Direktur Center of Economic and Law Studies (Celios), Bhima Yudisthira, mengatakan industri tekstil Indonesia saat ini mengalami masa paling sulit. Penyebabnya banyak faktor, di antaranya penurunan ekspor yang cukup signifikan di pasar Eropa dan Amerika Serikat. Penurunan permintaan ekspor tersebut dikarenakan konsumen mengalami pelemahan daya beli. Kemudian, tekanan biaya produksi akibat naiknya harga material bahan baku dan biaya logistik. Ini terkait dengan selisih kurs dan lockdown di Tiongkok. “Inflasi mulai memukul pelaku usaha tekstil dan pakaian jadi,” kata Bhima. Bahkan, ada industri tekstil yang sangat besar dan selama ini sangat eksis karena banyak ekspor, kini sudah dililit utang dan terancam bangkut.
Faktor lainnya yang membuat semakin parah adalah kenaikan suku bunga pinjaman mendorong beban bagi pelaku usaha karena sebagian industri tekstil bergantung pada kredit perbankan. Kondisi ini diperburuk lagi dengan serbuan produk impor, khususnya pakaian bekas. Untuk pakaian jadi yang berorientasi pasar domestik menghadapi dua tantangan sekaligus. Pertama, banjir impor pakaian jadi terutama brand asing yang ekspansif. Problemnya basis produksi brand asing ada di Vietnam dan Bangladesh, bukan RI. Kedua, impor baju bekas turut memakan pangsa pasar pemain lokal. Beberapa tahun terakhir, muncul thrift store atau toko baju bekas hingga ke pelosok desa. “Dengan tekanan daya beli, konsumen lebih tergiur membeli baju bekas dibanding produk lokal baru,” ucapnya.

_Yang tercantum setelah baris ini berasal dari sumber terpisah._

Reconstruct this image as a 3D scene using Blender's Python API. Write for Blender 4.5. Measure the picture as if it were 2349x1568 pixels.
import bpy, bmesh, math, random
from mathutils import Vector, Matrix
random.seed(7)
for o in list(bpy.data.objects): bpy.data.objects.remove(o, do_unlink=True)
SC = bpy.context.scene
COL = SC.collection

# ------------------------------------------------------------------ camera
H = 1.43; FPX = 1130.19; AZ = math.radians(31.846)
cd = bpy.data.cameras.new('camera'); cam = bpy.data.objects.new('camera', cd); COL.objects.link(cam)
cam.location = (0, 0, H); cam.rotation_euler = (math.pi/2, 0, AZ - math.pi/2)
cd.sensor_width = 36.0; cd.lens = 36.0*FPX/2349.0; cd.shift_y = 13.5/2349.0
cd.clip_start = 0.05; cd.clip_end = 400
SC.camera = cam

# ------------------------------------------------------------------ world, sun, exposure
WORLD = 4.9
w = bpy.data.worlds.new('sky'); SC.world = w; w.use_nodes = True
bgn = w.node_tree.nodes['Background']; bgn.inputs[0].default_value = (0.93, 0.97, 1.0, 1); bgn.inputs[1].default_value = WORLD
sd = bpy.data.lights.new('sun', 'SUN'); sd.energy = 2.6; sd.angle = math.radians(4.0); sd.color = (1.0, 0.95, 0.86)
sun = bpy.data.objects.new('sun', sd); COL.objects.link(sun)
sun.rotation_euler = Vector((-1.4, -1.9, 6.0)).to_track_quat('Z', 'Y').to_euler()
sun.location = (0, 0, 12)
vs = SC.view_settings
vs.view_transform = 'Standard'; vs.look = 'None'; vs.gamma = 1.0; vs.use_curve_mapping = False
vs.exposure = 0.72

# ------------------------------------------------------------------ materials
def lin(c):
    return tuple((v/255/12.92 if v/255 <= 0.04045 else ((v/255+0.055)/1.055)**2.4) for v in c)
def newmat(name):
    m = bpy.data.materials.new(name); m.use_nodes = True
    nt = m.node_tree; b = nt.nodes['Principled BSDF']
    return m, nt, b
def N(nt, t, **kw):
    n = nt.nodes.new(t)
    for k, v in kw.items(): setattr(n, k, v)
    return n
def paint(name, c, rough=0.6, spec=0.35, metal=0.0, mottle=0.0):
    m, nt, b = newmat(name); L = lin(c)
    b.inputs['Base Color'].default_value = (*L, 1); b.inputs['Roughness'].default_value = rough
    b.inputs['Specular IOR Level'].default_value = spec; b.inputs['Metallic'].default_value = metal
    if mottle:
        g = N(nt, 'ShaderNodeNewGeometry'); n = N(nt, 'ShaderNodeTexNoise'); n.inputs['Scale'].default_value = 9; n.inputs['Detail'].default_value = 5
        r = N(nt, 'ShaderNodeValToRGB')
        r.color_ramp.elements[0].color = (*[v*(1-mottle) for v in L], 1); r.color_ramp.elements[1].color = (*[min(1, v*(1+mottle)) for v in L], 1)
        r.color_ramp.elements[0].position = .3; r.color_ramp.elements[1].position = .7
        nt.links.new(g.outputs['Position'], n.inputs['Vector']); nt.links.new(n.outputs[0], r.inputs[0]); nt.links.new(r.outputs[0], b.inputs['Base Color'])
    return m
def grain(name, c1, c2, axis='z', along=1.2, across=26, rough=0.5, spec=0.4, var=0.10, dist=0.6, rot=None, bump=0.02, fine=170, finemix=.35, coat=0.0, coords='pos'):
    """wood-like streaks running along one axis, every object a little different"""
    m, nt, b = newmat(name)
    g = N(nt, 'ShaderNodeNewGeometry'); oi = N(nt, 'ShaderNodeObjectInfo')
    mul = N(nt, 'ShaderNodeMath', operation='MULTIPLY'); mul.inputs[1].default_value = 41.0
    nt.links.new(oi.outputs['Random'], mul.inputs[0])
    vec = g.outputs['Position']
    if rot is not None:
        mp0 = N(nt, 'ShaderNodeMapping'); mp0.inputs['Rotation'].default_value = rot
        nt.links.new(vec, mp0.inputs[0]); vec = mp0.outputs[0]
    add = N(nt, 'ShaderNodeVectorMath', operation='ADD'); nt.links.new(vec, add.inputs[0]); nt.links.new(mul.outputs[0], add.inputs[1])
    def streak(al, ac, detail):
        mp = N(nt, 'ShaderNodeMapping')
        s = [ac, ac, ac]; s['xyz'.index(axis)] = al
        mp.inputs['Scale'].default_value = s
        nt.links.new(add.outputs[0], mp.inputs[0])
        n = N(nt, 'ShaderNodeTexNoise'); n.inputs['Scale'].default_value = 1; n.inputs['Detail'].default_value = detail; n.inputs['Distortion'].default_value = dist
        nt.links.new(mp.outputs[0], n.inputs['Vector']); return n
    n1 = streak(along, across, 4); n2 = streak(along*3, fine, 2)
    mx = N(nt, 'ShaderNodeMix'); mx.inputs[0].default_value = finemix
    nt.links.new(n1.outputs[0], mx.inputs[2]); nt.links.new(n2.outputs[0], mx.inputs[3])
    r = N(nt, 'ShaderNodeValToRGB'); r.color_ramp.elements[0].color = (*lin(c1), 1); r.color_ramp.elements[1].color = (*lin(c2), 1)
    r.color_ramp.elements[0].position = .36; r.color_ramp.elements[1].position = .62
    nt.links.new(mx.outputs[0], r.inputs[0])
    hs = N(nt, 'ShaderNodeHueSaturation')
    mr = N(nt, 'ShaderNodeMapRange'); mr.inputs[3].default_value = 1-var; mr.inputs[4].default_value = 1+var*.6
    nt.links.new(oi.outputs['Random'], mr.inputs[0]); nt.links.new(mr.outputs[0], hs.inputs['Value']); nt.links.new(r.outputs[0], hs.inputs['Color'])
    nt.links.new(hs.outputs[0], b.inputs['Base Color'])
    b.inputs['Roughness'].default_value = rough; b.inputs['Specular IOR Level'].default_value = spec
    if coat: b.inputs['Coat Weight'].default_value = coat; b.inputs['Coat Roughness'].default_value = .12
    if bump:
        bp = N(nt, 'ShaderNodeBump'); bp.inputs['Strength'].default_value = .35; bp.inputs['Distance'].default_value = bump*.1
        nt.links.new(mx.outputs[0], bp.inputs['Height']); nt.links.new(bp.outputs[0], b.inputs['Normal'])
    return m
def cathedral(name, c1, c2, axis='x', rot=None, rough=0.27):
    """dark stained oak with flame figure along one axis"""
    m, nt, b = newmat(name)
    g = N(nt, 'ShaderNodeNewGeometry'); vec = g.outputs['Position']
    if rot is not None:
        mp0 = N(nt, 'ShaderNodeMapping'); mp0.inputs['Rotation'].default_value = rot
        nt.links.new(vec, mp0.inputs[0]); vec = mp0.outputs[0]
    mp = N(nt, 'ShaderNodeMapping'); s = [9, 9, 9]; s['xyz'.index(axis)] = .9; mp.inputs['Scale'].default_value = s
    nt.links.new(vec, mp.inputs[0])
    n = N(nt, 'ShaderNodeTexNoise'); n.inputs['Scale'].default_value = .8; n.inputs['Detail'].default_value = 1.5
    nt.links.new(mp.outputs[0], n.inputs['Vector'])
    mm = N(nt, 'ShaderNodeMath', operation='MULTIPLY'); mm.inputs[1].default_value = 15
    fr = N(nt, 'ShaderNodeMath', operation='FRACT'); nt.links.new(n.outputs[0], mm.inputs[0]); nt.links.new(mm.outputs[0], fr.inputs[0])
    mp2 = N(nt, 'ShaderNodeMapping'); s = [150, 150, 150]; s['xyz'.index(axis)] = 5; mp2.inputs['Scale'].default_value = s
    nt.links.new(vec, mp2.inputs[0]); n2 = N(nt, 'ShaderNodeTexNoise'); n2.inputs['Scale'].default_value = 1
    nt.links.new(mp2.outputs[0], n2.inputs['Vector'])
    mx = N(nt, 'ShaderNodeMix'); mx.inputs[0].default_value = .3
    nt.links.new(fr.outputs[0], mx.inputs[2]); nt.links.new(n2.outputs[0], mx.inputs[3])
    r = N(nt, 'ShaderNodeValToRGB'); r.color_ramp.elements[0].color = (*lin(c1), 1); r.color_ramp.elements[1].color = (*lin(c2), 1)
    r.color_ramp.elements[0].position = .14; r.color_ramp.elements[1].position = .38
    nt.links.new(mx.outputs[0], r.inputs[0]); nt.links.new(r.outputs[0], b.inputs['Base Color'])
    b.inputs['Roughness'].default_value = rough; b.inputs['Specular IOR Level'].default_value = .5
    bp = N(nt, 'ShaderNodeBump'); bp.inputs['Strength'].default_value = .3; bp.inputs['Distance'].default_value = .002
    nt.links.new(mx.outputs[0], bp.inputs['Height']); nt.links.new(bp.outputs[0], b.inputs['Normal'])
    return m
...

Khusus terkait kenaikan harga bahan baku, menurut Bhima, perlu substitusi bahan baku lokal untuk mengantisipasi naiknya harga bahan baku impor. Tetapi, pelaku usaha lokal juga harus meningkatkan kualitas dan kapasitas produksi sehingga memenuhi kebutuhan industri di hilir. Sementara Pengajar Fakultas Ekonomi dan Bisnis Universitas Diponegoro (Undip) Semarang, Esther Sri Astuti, mengatakan problem yang dialami industri tekstil tak kunjung terurai, dari dulu masalahnya selalu sama tanpa ada perbaikan. Masalah di industri tekstil ialah karena bahan baku impor dan mahal, kemudian mesin-mesin produksi sudah tua, sehingga kapasitas produksinya kurang. Di sisi lain, iklim pendukungnya masih sangat jauh dari harapan. Sekolah tekstil juga jarang dan standar lingkungan juga tidak jelas. Biaya produksi mahal, produk lokal lebih mahal, sehingga “tsunami” impor besar-besaran karena tidak ada upaya membendung impor, safeguard hanya sementara. “Kalau mau produk tekstil dan produk tekstil (TPT) kita kompetitif maka masalah itu harus diselesaikan dulu,” ungkapnya.